Waste not?

New developments strengthen Nevada’s hand on Yucca Mountain—for now, anyway

The north portal of the Yucca Mountain waste dump project—a busy place, for now.

The north portal of the Yucca Mountain waste dump project—a busy place, for now.

Photo By D. Brian Burghart

It’s turning into a bad summer for the proposed dump for high-level nuclear wastes at Yucca Mountain. Nevada supporters of the dump whose mantra has been, “It’s coming here no matter what we do,” now are faced with a series of setbacks to the dump that have thrown the entire project into question.

On June 11, the U.S. Nuclear Waste Technical Review Board (NWTRB) issued a report that implied political pressure for the construction of the dump was leading to flaws in its design because the project is being rushed. It pointed to a Belgian waste dump project and said that, because the Belgian project is not “schedule driven,” planners are able to make changes in it as they go along without having those changes characterized as “a failure or a roadblock.” The clear implication was that pressure by Congress and the nuclear power industry is impeding creation of a safe repository.

On June 24, a U.S. House committee approved legislation slashing funding for the dump to about a sixth of the amount requested by the Bush administration, from $880 million to $131 million. Fiscal conservatives who have supported the dump all along have backed off in the face of ongoing and gargantuan costs, estimated as high as $60 billion. The vote in the committee was not close, 29 to 19.

Two days later, the full House approved the measure after an effort to insert a $576 million Yucca appropriation collapsed.

The setback prompted an unusual response from a Republican senator, Pete Domenici—a tax hike. The New Mexican proposed a one-time surcharge on electricity users to raise another $440 million to keep development of the dump project going. Up to now, nuclear-power companies have been charged for project costs.

Also during June, nuclear engineer Paul Craig, a supporter of the Yucca dump who resigned from NWTRB to protest political pressure from the nuclear-power industry and Congress, published an article (http://www.ieer. org/sdafiles/12-3.pdf) contending that the “industry fails to understand that if Yucca Mountain isn’t done right, public trust in the entire industry will collapse.”

Then on July 9, the U.S. Court of Appeals for the District of Columbia issued a ruling in the lawsuit Nuclear Energy Institute vs. Environmental Protection Agency that further set back the Yucca project—though that was not at first clear. The confusion was sown by instant news services such as Bloomberg and the Associated Press, whose reports ran under headlines like “Nevada loses Yucca Mt. waste site appeal.” That set the tone for the first round of news coverage, with the AP story appearing in newspapers from Atlanta to Seattle.

So it was a surprise when Nevada Attorney General Brian Sandoval declared victory in sweeping language: “The court ruled in our favor on our most critical case. … Simply put, Yucca is stopped in its tracks because the court recognizes that the project isn’t rooted in sound science.”

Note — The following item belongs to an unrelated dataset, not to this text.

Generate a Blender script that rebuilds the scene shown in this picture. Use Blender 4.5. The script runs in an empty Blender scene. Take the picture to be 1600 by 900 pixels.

As reporters had an opportunity to read the text of the decision (http://www.cadc.uscourts.gov/), more reflective stories appeared in such publications as the New York Times and the Washington Post under headlines like “Court deals blow to effort to bury nuclear waste in Nevada.” The Times’ initial story was lengthened from July 9 to July 10 as the shape of the court decision became clearer.

The court ruling came in an omnibus case combining a dozen lawsuits, including some to which Nevada was not a party. Of several issues in which Nevada had a stake, the court ruled in favor of the dump project in all but one, but that one is crucial.

The court said the project, in planning the dump for a 10,000-year life span, is not preparing for a long enough period and will have to rewrite that part of the plan. It did not specify an alternate figure, instead pointing to a National Academy of Sciences report that spoke of planning around possible leakage flows for a million years and setting a standard for the first 300,000, when leaks would be most severe. Under the law, the academy is the authority.

Some scientists said the U.S. Department of Energy now faces substantial obstacles in keeping the project going, particularly since DOE has previously conceded points helpful to opponents on issues involving length of safe storage.

Whether all this means the dump is dead, as state officials claim, is far from clear. Energy Secretary Spencer Abraham immediately started talking about going to Congress to rewrite the law in order to moot the court opinion and go around the academy.

Indeed, the court opinion itself said that the Environmental Protection Agency must either require a longer life span for the project or “return to Congress and seek legislative authority to deviate” from the academy recommendations.

This is a time-tested means of fueling the Yucca project. In 1987, when three sites were being considered for the dump project, Congress wielded raw political power to halt the scientific process and order suitability study of Nevada alone.